If the per-worker production function shifts down, a. an economy can increase its real GDP per hour worked without changing the level of capital per hour worked. b. positive technological change has occurred in the economy. c. the per-worker production function becomes steeper. d. it now takes more capital per hour worked to get the same amount of real GDP per hour worked.

D

Other things being equal, an increase in the price level makes the dollars people hold worth a. more, so they spend more. b. more, so they spend less. c. less, so they spend more. d. less, so they spend less.

D

Suppose the reserve requirement is 10%, and a bank has $4,000 in checking deposits and has loaned out all it can given the reserve requirement. a. It has $40 in reserves and $3,960 in loans. b. It has $400 in reserves and $3,600 in loans. c. It has $444 in reserves and $3,556 in loans. d.

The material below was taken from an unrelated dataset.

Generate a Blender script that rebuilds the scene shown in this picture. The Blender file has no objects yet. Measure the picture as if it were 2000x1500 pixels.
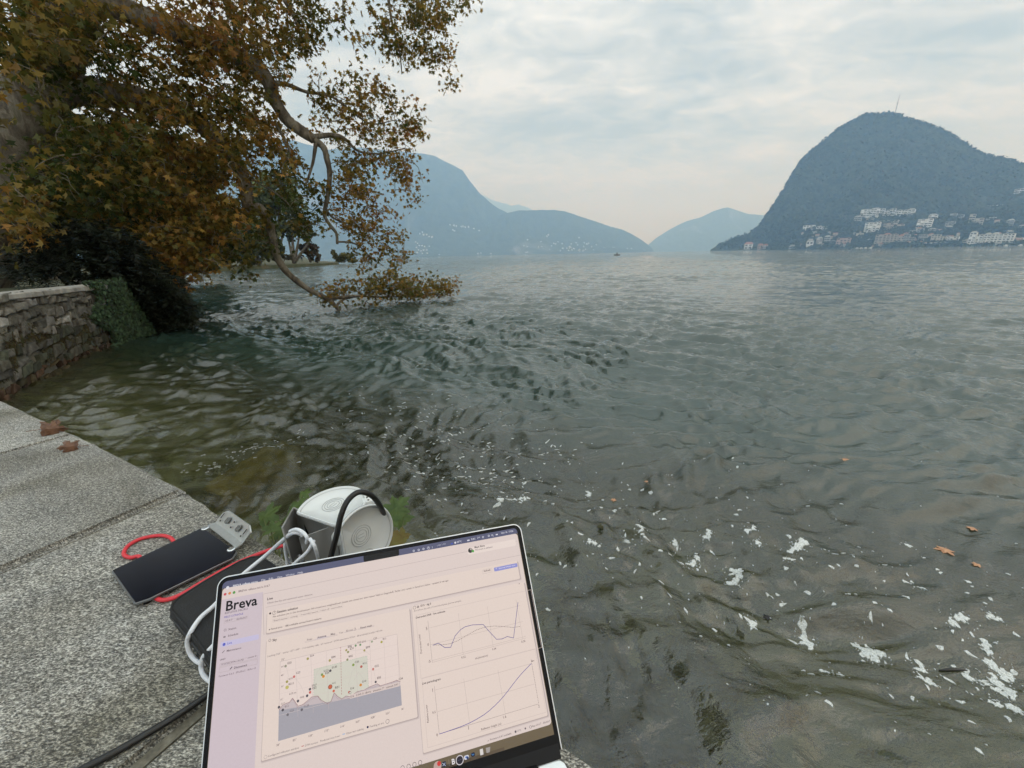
import bpy, bmesh, math, random
import numpy as np
from mathutils import Vector, Matrix, Euler
from mathutils.bvhtree import BVHTree
random.seed(7); rng = np.random.default_rng(7)
S = bpy.context.scene
C = S.collection

# ------------------------------------------------------------------ camera
CAM_H = 1.40                       # eye above the lake, metres
FPX = 800.0                        # focal length in pixels of the 2000 px wide frame
RIGHT = Vector((0.999826245, -0.00561989, -0.0177735))
DOWN = Vector((-0.0186408, -0.3014306, -0.9533059))
FWD = Vector((0.0, 0.95347156, -0.30148299))
cam_d = bpy.data.cameras.new('camera'); cam = bpy.data.objects.new('camera', cam_d); C.objects.link(cam)
m3 = Matrix((RIGHT, -DOWN, -FWD)).transposed()
cam.matrix_world = Matrix.Translation((0, 0, CAM_H)) @ m3.to_4x4()
cam_d.sensor_width = 36.0; cam_d.lens = 36.0 * FPX / 2000.0
cam_d.clip_start = 0.02; cam_d.clip_end = 60000
S.camera = cam

# ------------------------------------------------------------------ sky and sun
SUN_AZ, SUN_EL = math.radians(122), math.radians(34)      # azimuth from +Y towards +X
W = bpy.data.worlds.new('World'); S.world = W; W.use_nodes = True
nt = W.node_tree; nt.nodes.clear()
def wn(t, **k):
    n = nt.nodes.new(t)
    for a, b in k.items(): setattr(n, a, b)
    return n
L = nt.links.new
out = wn('ShaderNodeOutputWorld'); bg = wn('ShaderNodeBackground'); bg.inputs['Strength'].default_value = 0.10
sky = wn('ShaderNodeTexSky', sky_type='NISHITA'); sky.sun_disc = False
sky.sun_elevation = SUN_EL; sky.sun_rotation = SUN_AZ; sky.altitude = 270; sky.dust_density = 2.5
tc = wn('ShaderNodeTexCoord'); sep = wn('ShaderNodeSeparateXYZ'); L(tc.outputs['Generated'], sep.inputs[0])
# project the view direction on a cloud deck
zz = wn('ShaderNodeMath', operation='MAXIMUM'); L(sep.outputs[2], zz.inputs[0]); zz.inputs[1].default_value = 0.0
za = wn('ShaderNodeMath', operation='ADD'); L(zz.outputs[0], za.inputs[0]); za.inputs[1].default_value = 0.16
dx = wn('ShaderNodeMath', operation='DIVIDE'); L(sep.outputs[0], dx.inputs[0]); L(za.outputs[0], dx.inputs[1])
dy = wn('ShaderNodeMath', operation='DIVIDE'); L(sep.outputs[1], dy.inputs[0]); L(za.outputs[0], dy.inputs[1])
cb = wn('ShaderNodeCombineXYZ'); L(dx.outputs[0], cb.inputs[0]); L(dy.outputs[0], cb.inputs[1])
mp = wn('ShaderNodeMapping'); mp.inputs['Rotation'].default_value = (0, 0, math.radians(-28)); mp.inputs['Scale'].default_value = (1.0, 1.55, 1.0)
L(cb.outputs[0], mp.inputs[0])
n1 = wn('ShaderNodeTexNoise'); n1.inputs['Scale'].default_value = 1.15; n1.inputs['Detail'].default_value = 6; n1.inputs['Roughness'].default_value = 0.55; n1.inputs['Distortion'].default_value = 0.35
n2 = wn('ShaderNodeTexNoise'); n2.inputs['Scale'].default_value = 4.6; n2.inputs['Detail'].default_value = 5; n2.inputs['Roughness'].default_value = 0.55; n2.inputs['Distortion'].default_value = 0.9
L(mp.outputs[0], n1.inputs['Vector']); L(mp.outputs[0], n2.inputs['Vector'])
mxn = wn('ShaderNodeMix', data_type='FLOAT'); mxn.inputs['Factor'].default_value = 0.42
L(n1.outputs[0], mxn.inputs['A']); L(n2.outputs[0], mxn.inputs['B'])
cr = wn('ShaderNodeValToRGB'); e = cr.color_ramp.elements
e[0].position = 0.39; e[0].color = (0.36, 0.405, 0.412, 1); e[1].position = 0.62; e[1].color = (0.80, 0.82, 0.81, 1)
x = e.new(0.50); x.color = (0.555, 0.588, 0.582, 1)
L(mxn.outputs['Result'], cr.inputs[0])
# towards the horizon the deck melts into warm even haze
hz = wn('ShaderNodeMapRange', interpolation_type='SMOOTHSTEP'); L(sep.outputs[2], hz.inputs['Value'])
hz.inputs['From Min'].default_value = 0.0; hz.inputs['From Max'].default_value = 0.27; hz.inputs['To Min'].default_value = 1.0; hz.inputs['To Max'].default_value = 0.0
mh = wn('ShaderNodeMix', data_type='RGBA'); L(hz.outputs[0], mh.inputs['Factor']); L(cr.outputs[0], mh.inputs['A']); mh.inputs['B'].default_value = (0.66, 0.645, 0.635, 1)
zb = wn('ShaderNodeMapRange', interpolation_type='SMOOTHSTEP'); L(sep.outputs[2], zb.inputs['Value'])      # overcast skies grow brighter to the zenith
zb.inputs['From Min'].default_value = 0.30; zb.inputs['From Max'].default_value = 1.0; zb.inputs['To Min'].default_value = 10.0; zb.inputs['To Max'].default_value = 21.5
hz2 = wn('ShaderNodeMapRange'); L(sep.outputs[2], hz2.inputs['Value']); hz2.inputs['From Min'].default_value = 0.35; hz2.inputs['From Max'].default_value = 1.0
sc10 = wn('ShaderNodeVectorMath', operation='SCALE'); zt_ = wn('ShaderNodeMix', data_type='RGBA', blend_type='MULTIPLY'); L(hz2.outputs[0], zt_.inputs['Factor']); L(mh.outputs['Result'], zt_.inputs['A']); zt_.inputs['B'].default_value = (0.88, 0.965, 1.05, 1)
L(zt_.outputs['Result'], sc10.inputs[0]); L(zb.outputs[0], sc10.inputs['Scale'])
ms = wn('ShaderNodeMix', data_type='RGBA'); ms.inputs['Factor'].default_value = 0.90
L(sky.outputs[0], ms.inputs['A']); L(sc10.outputs[0], ms.inputs['B'])
L(ms.outputs['Result'], bg.inputs['Color']); L(bg.outputs[0], out.inputs['Surface'])

sun_d = bpy.data.lights.new('sun', 'SUN'); sun = bpy.data.objects.new('sun', sun_d); C.objects.link(sun)
sun_d.energy = 0.6; sun_d.angle = math.radians(85); sun_d.color = (1.0, 0.93, 0.84)
sdir = Vector((math.sin(SUN_AZ) * math.cos(SUN_EL), math.cos(SUN_AZ) * math.cos(SUN_EL), math.sin(SUN_EL)))
sun.rotation_euler = sdir.to_track_quat('Z', 'Y').to_euler(); sun.location = (0, 0, 50)

S.view_settings.view_transform = 'Standard'; S.view_settings.look = 'None'
S.view_settings.exposure = 0.45; S.view_settings.gamma = 1.0; S.view_settings.use_curve_mapping = False
S.render.engine = 'CYCLES'
cy = S.cycles
cy.use_denoising = True; cy.denoiser = 'OPENIMAGEDENOISE'; cy.max_bounces = 8; cy.diffuse_bounces = 2; cy.glossy_bounces = 3
cy.transmission_bounces = 5; cy.transparent_max_bounces = 8; cy.volume_bounces = 4; cy.caustics_reflective = False; cy.caustics_refractive = True
cy.use_adaptive_sampling = True; cy.adaptive_threshold = 0.015; cy.sample_clamp_indirect = 6

# ------------------------------------------------------------------ measuring helpers
CAMP = Vector((0, 0, CAM_H))
def ray(px, py): return (RIGHT * (px - 1000) + DOWN * (py - 750) + FWD * FPX)
def onz(px, py, z):                      # the point of a level plane that shows at a pixel
    d = ray(px, py); return CAMP + d * ((z - CAM_H) / d.z)
def aty(px, py, Y):                      # the point Y metres ahead
    d = ray(px, py); return CAMP + d * (Y / d.y)
def atr(px, py, D):                      # the point at ground distance D
    d = ray(px, py); return CAMP + d * (D / math.hypot(d.x, d.y))
def proj(p):
    v = Vector(p) - CAMP; z = v.dot(FWD)
    return (1000 + FPX * v.dot(RIGHT) / z, 750 + FPX * v.dot(DOWN) / z)

# ------------------------------------------------------------------ object helpers
def tag(o, label=None, cat=None, group=None, kind=None):
    if label: o['label'] = label
    if cat: o['category'] = cat
    if group: o['group'] = group
    if kind: o['kind'] = kind
    return o
def link(name, me, mat=None, parent=None):
    o = bpy.data.objects.new(name, me); C.objects.link(o)
    if mat is not None and me is not None and len(me.materials) == 0: me.materials.append(mat)
    if parent is not None: o.parent = parent
    return o
def empty(name, loc=(0, 0, 0)):
    o = bpy.data.objects.new(name, None); C.objects.link(o); o.location = loc; o.empty_display_size = 0.1
    return o
def child(name, me, mat, parent):
    """mesh given in world space, parented to an unrotated empty without moving"""
    o = link(name, me, mat, parent)
    p = parent; off = Vector((0, 0, 0))
    while p is not None: off += p.location; p = p.parent
    o.location = -off
    return o
class MB:
    def __init__(s): s.v = []; s.f = []; s.c = []
    def add(s, vs, fs, col=None):
        b = len(s.v); s.v.extend([tuple(v) for v in vs]); s.f.extend([tuple(i + b for i in f) for f in fs])
        if col is not None: s.c.extend([col] * len(vs))
    def box(s, c, h, M=None, col=None):
        vs = [Vector((x * h[0], y * h[1], z * h[2])) for x in (-1, 1) for y in (-1, 1) for z in (-1, 1)]
        if M is not None: vs = [M @ v for v in vs]
        vs = [v + Vector(c) for v in vs]
        s.add(vs, [(0, 1, 3, 2), (4, 6, 7, 5), (0, 4, 5, 1), (2, 3, 7, 6), (0, 2, 6, 4), (1, 5, 7, 3)], col)
    def tube(s, pts, rad, n=8, cap=True, col=None):
        pts = [Vector(p) for p in pts]; k = len(pts)
        if not hasattr(rad, '__len__'): rad = [rad] * k
        T = []
        for i in range(k):
            t = pts[min(i + 1, k - 1)] - pts[max(i - 1, 0)]
            T.append(t.normalized() if t.length > 1e-9 else Vector((0, 0, 1)))
        up = Vector((0, 0, 1)) if abs(T[0].z) < 0.9 else Vector((1, 0, 0))
        u = T[0].cross(up).normalized(); vs = []
        for i in range(k):
            u = (u - T[i] * u.dot(T[i])).normalized(); w = T[i].cross(u)
            for j in range(n):
                a = 2 * math.pi * j / n
                vs.append(pts[i] + (u * math.cos(a) + w * math.sin(a)) * rad[i])
        fs = [(i * n + j, i * n + (j + 1) % n, (i + 1) * n + (j + 1) % n, (i + 1) * n + j) for i in range(k - 1) for j in range(n)]
        if cap:
            fs.append(tuple(range(n - 1, -1, -1))); fs.append(tuple((k - 1) * n + j for j in range(n)))
        s.add(vs, fs, col)
    def poly(s, vs, col=None): s.add(vs, [tuple(range(len(vs)))], col)
    def prism(s, bot, top, col=None):
        n = len(bot)
        s.add(list(bot) + list(top), [tuple(range(n - 1, -1, -1)), tuple(range(n, 2 * n))] + [(i, (i + 1) % n, n + (i + 1) % n, n + i) for i in range(n)], col)
    def mesh(s, name, smooth=False):
        me = bpy.data.meshes.new(name); me.from_pydata(s.v, [], s.f); me.update()
        if s.c and len(s.c) == len(s.v):
            a = me.color_attributes.new('tint', 'FLOAT_COLOR', 'POINT')
            a.data.foreach_set('color', np.array([(c[0], c[1], c[2], 1.0) for c in s.c], dtype=np.float32).ravel())
        if smooth: me.polygons.foreach_set('use_smooth', [True] * len(me.polygons))
        return me
def catmull(P, n=6):
    P = [Vector(p) for p in P]; out = []
    Q = [P[0] * 2 - P[1]] + P + [P[-1] * 2 - P[-2]]
    for i in range(1, len(Q) - 2):
        a, b, c, d = Q[i - 1:i + 3]
        for k in range(n):
            t = k / n
            out.append(0.5 * ((2 * b) + (c - a) * t + (2 * a - 5 * b + 4 * c - d) * t * t + (3 * b - a - 3 * c + d) * t ** 3))
    out.append(P[-1]); return out
def bevelled(me, w, seg=2):
    bm = bmesh.new(); bm.from_mesh(me)
    bmesh.ops.bevel(bm, geom=list(bm.edges), offset=w, segments=seg, affect='EDGES', profile=0.6, clamp_overlap=True)
    bm.to_mesh(me); bm.free(); return me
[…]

None of the above is correct.

D

The economy's inflation rate is the a. price level in the current period. b. change in the price level from the previous period. c. change in the gross domestic product from the previous period. d. percentage change in the price level from the previous period.

D

The largest source of funds for corporate investment is a. bank loans. b. bonds. c. shares of stock. d. retained earnings.

D

The level of real GDP per person a. differs widely across countries, but the growth rate of real GDP per person is similar across countries. b. is very similar across countries, but the growth rate of real GDP per person differs widely across countries. c. and the growth rate of real GDP per person are similar across countries. d. and the growth rate of real GDP per person vary widely across countries.

D

U.S. net exports fall when a. the inflation rate is lower in the United States relative to other countries. b. the price level in the United States falls relative to the price level in other countries. c. the value of the U.S. dollar decreases relative to other currencies. d. the growth rate of U.S. GDP is faster than the growth rate of GDP in other countries.

D

When an economy faces diminishing returns, a. the per-worker production function shifts to the left. b. the per-worker production function shifts to the right. c. the slope of the per-worker production function becomes steeper as capital per hour worked increases. d. the slope of the per-worker production function becomes flatter as capital per hour worked increases.

D

Which of the following is correct concerning the long-run Phillips curve? a. Its position is determined primarily by monetary factors. b. If it shifts right, long-run aggregate supply shifts right. c. It cannot be changed by any government policy. d. Its position depends on the natural rate of unemployment.

D

Which of the following is not part of the reason that the AD curve slopes down? a. As the price level increases, the real value of wealth declines. b. As the price level decreases, the real exchange rate decreases. c. As the price level increases, the real interest rate increases. d. As the price level decreases, the money supply curve shifts to the right.